[WHAT THE TASK REQUIRES]:
Would you transcribe the whole listing exactly, minus its pictures?

[DATA EXTRACT]:
..............................

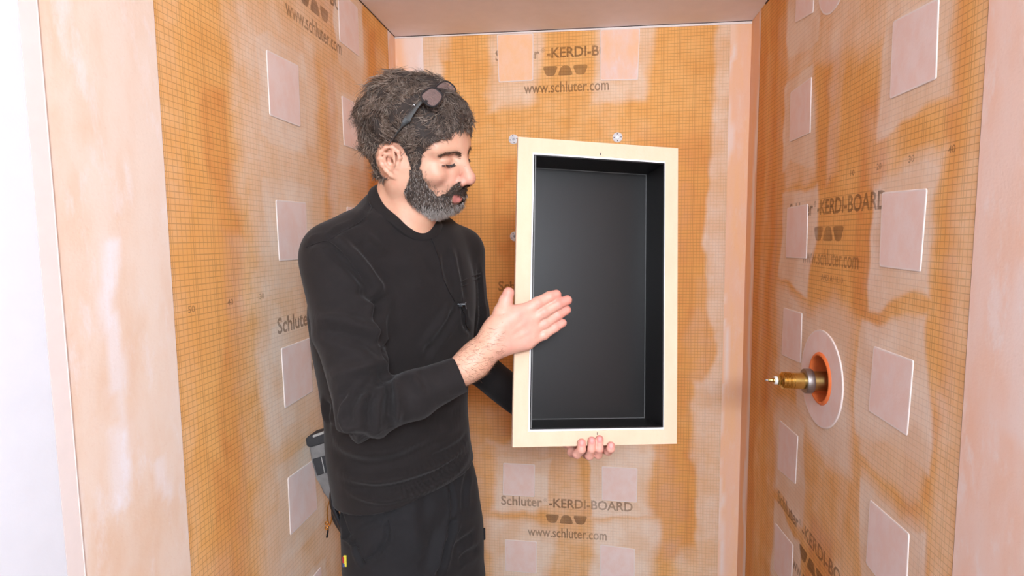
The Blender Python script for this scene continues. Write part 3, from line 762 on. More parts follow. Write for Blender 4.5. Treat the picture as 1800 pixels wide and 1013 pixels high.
def finger(B, pts, r0, r1, k0=.012):
    n = len(pts); rad = np.linspace(r0, r1, n); q = pts[0] + (pts[1] - pts[0]) * .45; rq = rad[0] * .55 + rad[1] * .45
    B.cap(pts[0], q, rad[0], rq, k0)
    B.chain([q] + list(pts[1:]), [rq] + list(rad[1:]), .0012)
    for p_, r_ in zip(pts[1:-1], rad[1:-1]): B.ell(p_, (r_ * 1.05,) * 3, None, .002)

body = SDF()
head_sdf(body)
NB = P(700, 392, 1.135)                                           # neck base
body.cap(hl(-.030, 0, -.045), NB + np.array([-.004, .0, -.02]), .053, .060, .03)
body.cap(hl(.020, 0, -.085), NB + YAW_F * .035 + np.array([0, 0, -.02]), .034, .040, .03)
body.cap(hl(-.02, -.060, -.052), NB + YAW_F * .055 + YAW_A * -.012 + np.array([0, 0, -.022]), .011, .010, .018)       # neck muscle
body.cap(hl(.048, 0, -.088), hl(.012, 0, -.114), .018, .024, .03)
body.cap(NB, NB + np.array([0, 0, -.10]), .060, .07, .03)
# hidden core under the clothes keeps it one continuous figure
CH = P(700, 560, 1.14); PV = P(722, 900, 1.16)
body.cap(NB + np.array([0, 0, -.10]), CH, .085, .085, .04); body.cap(CH, PV, .085, .09, .04)
body.cap(NB + np.array([0, 0, -.08]), SH_R, .045, .040, .03); body.cap(NB + np.array([0, 0, -.08]), SH_L, .045, .040, .03)
body.cap(SH_R, EL_R, .042, .034, .02); body.cap(SH_L, EL_L, .036, .030, .02)
HIP_R = PV - YAW_A * .085 + np.array([0, 0, -.06]); HIP_L = PV + YAW_A * .085 + np.array([0, 0, -.06])
KN_R = HIP_R + np.array([.035, -.01, -.42]); KN_L = HIP_L + np.array([.03, -.02, -.42])
AN_R = KN_R + np.array([.0, .02, -.33]); AN_L = KN_L + np.array([.0, .01, -.33])
AN_R[2] = AN_L[2] = .09
for a, b2, c in ((HIP_R, KN_R, AN_R), (HIP_L, KN_L, AN_L)):
    body.cap(a, b2, .068, .05, .03); body.cap(b2, c, .05, .036, .02)
    body.cap(c, c + YAW_F * .13 + np.array([0, 0, -.055]), .034, .03, .02)
# --- right forearm and hand (flat, back of the hand to the camera)
mid_r = P(770, 677, .947); cf_r = P(812, 652, .968); c2_r = P(832, 636, .978)
body.cap(EL_R, mid_r, .022, .0210, .02); body.cap(mid_r, cf_r, .0210, .0255, .012); body.cap(cf_r, c2_r, .0255, .0280, .01); body.cap(c2_r, WR_R, .0280, .0250, .02)
body.cap(P(846, 621, .985), P(876, 602, 1.0), .0250, .0235, .015)
def hp(px, py, dy=0.0):                                           # the plane of the flat hand, just in front of the flange
    return P(px, py, .998 + (px - 862) * .00033 + dy)
W0 = hp(868, 598)
mcp = [hp(914, 551), hp(923, 567), hp(927, 584), hp(928, 600)]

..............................

[COMPLETED TASK]:
The Blender Python script for this scene continues. Write part 3, from line 762 on. More parts follow. Write for Blender 4.5. Treat the picture as 1800 pixels wide and 1013 pixels high.
def finger(B, pts, r0, r1, k0=.012):
    n = len(pts); rad = np.linspace(r0, r1, n); q = pts[0] + (pts[1] - pts[0]) * .45; rq = rad[0] * .55 + rad[1] * .45
    B.cap(pts[0], q, rad[0], rq, k0)
    B.chain([q] + list(pts[1:]), [rq] + list(rad[1:]), .0012)
    for p_, r_ in zip(pts[1:-1], rad[1:-1]): B.ell(p_, (r_ * 1.05,) * 3, None, .002)

body = SDF()
head_sdf(body)
NB = P(700, 392, 1.135)                                           # neck base
body.cap(hl(-.030, 0, -.045), NB + np.array([-.004, .0, -.02]), .053, .060, .03)
body.cap(hl(.020, 0, -.085), NB + YAW_F * .035 + np.array([0, 0, -.02]), .034, .040, .03)
body.cap(hl(-.02, -.060, -.052), NB + YAW_F * .055 + YAW_A * -.012 + np.array([0, 0, -.022]), .011, .010, .018)       # neck muscle
body.cap(hl(.048, 0, -.088), hl(.012, 0, -.114), .018, .024, .03)
body.cap(NB, NB + np.array([0, 0, -.10]), .060, .07, .03)
# hidden core under the clothes keeps it one continuous figure
CH = P(700, 560, 1.14); PV = P(722, 900, 1.16)
body.cap(NB + np.array([0, 0, -.10]), CH, .085, .085, .04); body.cap(CH, PV, .085, .09, .04)
body.cap(NB + np.array([0, 0, -.08]), SH_R, .045, .040, .03); body.cap(NB + np.array([0, 0, -.08]), SH_L, .045, .040, .03)
body.cap(SH_R, EL_R, .042, .034, .02); body.cap(SH_L, EL_L, .036, .030, .02)
HIP_R = PV - YAW_A * .085 + np.array([0, 0, -.06]); HIP_L = PV + YAW_A * .085 + np.array([0, 0, -.06])
KN_R = HIP_R + np.array([.035, -.01, -.42]); KN_L = HIP_L + np.array([.03, -.02, -.42])
AN_R = KN_R + np.array([.0, .02, -.33]); AN_L = KN_L + np.array([.0, .01, -.33])
AN_R[2] = AN_L[2] = .09
for a, b2, c in ((HIP_R, KN_R, AN_R), (HIP_L, KN_L, AN_L)):
    body.cap(a, b2, .068, .05, .03); body.cap(b2, c, .05, .036, .02)
    body.cap(c, c + YAW_F * .13 + np.array([0, 0, -.055]), .034, .03, .02)
# --- right forearm and hand (flat, back of the hand to the camera)
mid_r = P(770, 677, .947); cf_r = P(812, 652, .968); c2_r = P(832, 636, .978)
body.cap(EL_R, mid_r, .022, .0210, .02); body.cap(mid_r, cf_r, .0210, .0255, .012); body.cap(cf_r, c2_r, .0255, .0280, .01); body.cap(c2_r, WR_R, .0280, .0250, .02)
body.cap(P(846, 621, .985), P(876, 602, 1.0), .0250, .0235, .015)
def hp(px, py, dy=0.0):                                           # the plane of the flat hand, just in front of the flange
    return P(px, py, .998 + (px - 862) * .00033 + dy)
W0 = hp(868, 598)
mcp = [hp(914, 551), hp(923, 567), hp(927, 584), hp(928, 600)]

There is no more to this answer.